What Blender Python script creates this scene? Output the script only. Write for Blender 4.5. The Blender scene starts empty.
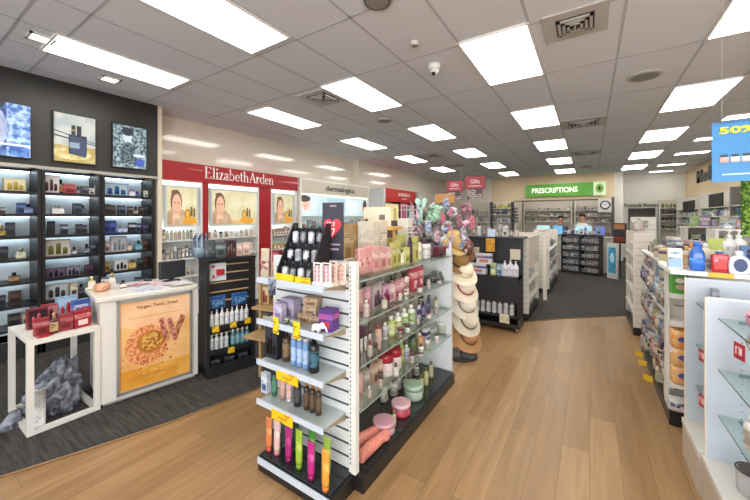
import bpy, math, random
from mathutils import Vector, Matrix, noise
random.seed(7)
PI = math.pi
C = bpy.context.scene.collection
# ------------------------------------------------------------------ camera, world, exposure
EYE = 1.5; FPX = 330.0; HOR = 217.0
YAW = math.atan((590-375)/FPX)
cam = bpy.data.cameras.new('camera'); camo = bpy.data.objects.new('camera', cam); C.objects.link(camo)
cam.sensor_width = 36; cam.lens = FPX/750*36; cam.shift_y = -(250-HOR)/750; cam.clip_start = 0.05
camo.location = (0, 0, EYE); camo.rotation_euler = (PI/2, 0, YAW)
S = bpy.context.scene; S.camera = camo
w = bpy.data.worlds.new('world'); S.world = w; w.use_nodes = True
w.node_tree.nodes['Background'].inputs[0].default_value = (0.93, 0.96, 1.0, 1)
w.node_tree.nodes['Background'].inputs[1].default_value = 1.7
S.view_settings.view_transform = 'Standard'; S.view_settings.look = 'None'
S.view_settings.gamma = 1; S.view_settings.use_curve_mapping = False
S.view_settings.exposure = 0.1
LAMP = 10.0          # strength of the ceiling panels
try:
    S.cycles.use_denoising = True; S.cycles.max_bounces = 12; S.cycles.diffuse_bounces = 8
    S.cycles.transparent_max_bounces = 24; S.cycles.caustics_reflective = False; S.cycles.caustics_refractive = False
except Exception: pass
# added fill light behind the camera, lifts the shade on the aisle fronts
la = bpy.data.lights.new('aisle_fill_light', 'AREA'); la.shape = 'RECTANGLE'; la.size = 5; la.size_y = 2.4
la.energy = 190; la.color = (0.95, 0.97, 1.0)
lo = bpy.data.objects.new('aisle_fill_light', la); C.objects.link(lo); lo.location = (1.9, -2.6, 1.4); lo.rotation_euler = (PI/2, 0, .42)

# ------------------------------------------------------------------ where things are measured from
_s, _c = math.sin(YAW), math.cos(YAW)
def ray(u, v):
    a = (u-375)/FPX
    return (-_s+a*_c, _c+a*_s, (HOR-v)/FPX)
def atX(u, v, x):
    r = ray(u, v); t = x/r[0]; return (x, r[1]*t, EYE+r[2]*t)
def atY(u, v, y):
    r = ray(u, v); t = y/r[1]; return (r[0]*t, y, EYE+r[2]*t)
def atZ(u, v, z):
    r = ray(u, v); t = (z-EYE)/r[2]; return (r[0]*t, r[1]*t, z)
# ------------------------------------------------------------------ materials
def lin(h):
    h = h.lstrip('#'); v = [int(h[i:i+2], 16)/255 for i in (0, 2, 4)]
    return tuple((x/12.92 if x <= .04045 else ((x+.055)/1.055)**2.4) for x in v)+(1,)
_M = {}
def M(hexc, rough=.5, metal=0, emis=0, kind=None, hex2=None, scale=1.0, coat=0):
    key = (hexc, rough, metal, emis, kind, hex2, scale, coat)
    if key in _M: return _M[key]
    m = bpy.data.materials.new('mat_%d' % len(_M)); m.use_nodes = True; nt = m.node_tree; N = nt.nodes; L = nt.links
    b = N['Principled BSDF']; b.inputs['Roughness'].default_value = rough; b.inputs['Metallic'].default_value = metal
    if coat: b.inputs['Coat Weight'].default_value = coat
    c = lin(hexc)
    tc = N.new('ShaderNodeTexCoord')
    if kind == 'glass':
        out = N['Material Output']; N.remove(b)
        t = N.new('ShaderNodeBsdfTransparent'); t.inputs[0].default_value = c
        g = N.new('ShaderNodeBsdfGlossy'); g.inputs['Roughness'].default_value = .03; g.inputs[0].default_value = (.9, .95, .95, 1)
        lw = N.new('ShaderNodeLayerWeight'); lw.inputs[0].default_value = .25; fr = N.new('ShaderNodeMath'); fr.operation = 'MULTIPLY_ADD'; fr.inputs[1].default_value = .3; fr.inputs[2].default_value = .03; L.new(lw.outputs['Facing'], fr.inputs[0])
        mx = N.new('ShaderNodeMixShader'); L.new(fr.outputs[0], mx.inputs[0]); L.new(t.outputs[0], mx.inputs[1]); L.new(g.outputs[0], mx.inputs[2])
        L.new(mx.outputs[0], out.inputs[0]); _M[key] = m; return m
    if kind in ('print', 'vprint'):      # fine printed lines and blocks
        mp = N.new('ShaderNodeMapping'); L.new(tc.outputs['Object'], mp.inputs[0])
        mp.inputs['Rotation'].default_value = (PI/2, 0, 0) if kind == 'print' else (PI/2, PI/2, 0)
        br = N.new('ShaderNodeTexBrick'); br.offset = .37; br.inputs['Scale'].default_value = 1
        br.inputs['Brick Width'].default_value = .03*scale; br.inputs['Row Height'].default_value = .012*scale; br.inputs['Mortar Size'].default_value = .0026*scale
        br.inputs['Color1'].default_value = c; br.inputs['Color2'].default_value = c; br.inputs['Mortar'].default_value = lin(hex2 or 'ffffff')
        L.new(mp.outputs[0], br.inputs['Vector'])
        nz = N.new('ShaderNodeTexVoronoi'); nz.inputs['Scale'].default_value = 28/scale; L.new(tc.outputs['Object'], nz.inputs['Vector'])
        mm = N.new('ShaderNodeMath'); mm.operation = 'GREATER_THAN'; mm.inputs[1].default_value = .52
        sx = N.new('ShaderNodeSeparateColor'); L.new(nz.outputs['Color'], sx.inputs[0]); L.new(sx.outputs[0], mm.inputs[0])
        mx = N.new('ShaderNodeMix'); mx.data_type = 'RGBA'; L.new(mm.outputs[0], mx.inputs[0]); mx.inputs[6].default_value = c; L.new(br.outputs['Color'], mx.inputs[7])
        src = mx.outputs[2]
    elif kind == 'blotch':
        nz = N.new('ShaderNodeTexNoise'); nz.inputs['Scale'].default_value = 30*scale; nz.inputs['Detail'].default_value = 3
        L.new(tc.outputs['Object'], nz.inputs['Vector'])
        cr = N.new('ShaderNodeValToRGB'); cr.color_ramp.elements[0].position = .42; cr.color_ramp.elements[1].position = .58
        cr.color_ramp.elements[0].color = c; cr.color_ramp.elements[1].color = lin(hex2); L.new(nz.outputs[0], cr.inputs[0]); src = cr.outputs[0]
    else:
        nz = N.new('ShaderNodeTexNoise'); nz.inputs['Scale'].default_value = 9; nz.inputs['Detail'].default_value = 2
        L.new(tc.outputs['Object'], nz.inputs['Vector'])
        mx = N.new('ShaderNodeMix'); mx.data_type = 'RGBA'; L.new(nz.outputs[0], mx.inputs[0])
        mx.inputs[6].default_value = tuple(x*.95 for x in c[:3])+(1,); mx.inputs[7].default_value = tuple(min(1, x*1.05) for x in c[:3])+(1,)
        src = mx.outputs[2]
    L.new(src, b.inputs['Base Color'])
    if emis:
        L.new(src, b.inputs['Emission Color']); b.inputs['Emission Strength'].default_value = emis
    _M[key] = m; return m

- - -

▶ _Challenge_: Search the data for the string "scene" and copy each line where it appears.

▶ _Solution to this problem_:
What Blender Python script creates this scene? Output the script only. Write for Blender 4.5. The Blender scene starts empty.
C = bpy.context.scene.collection
S = bpy.context.scene; S.camera = camo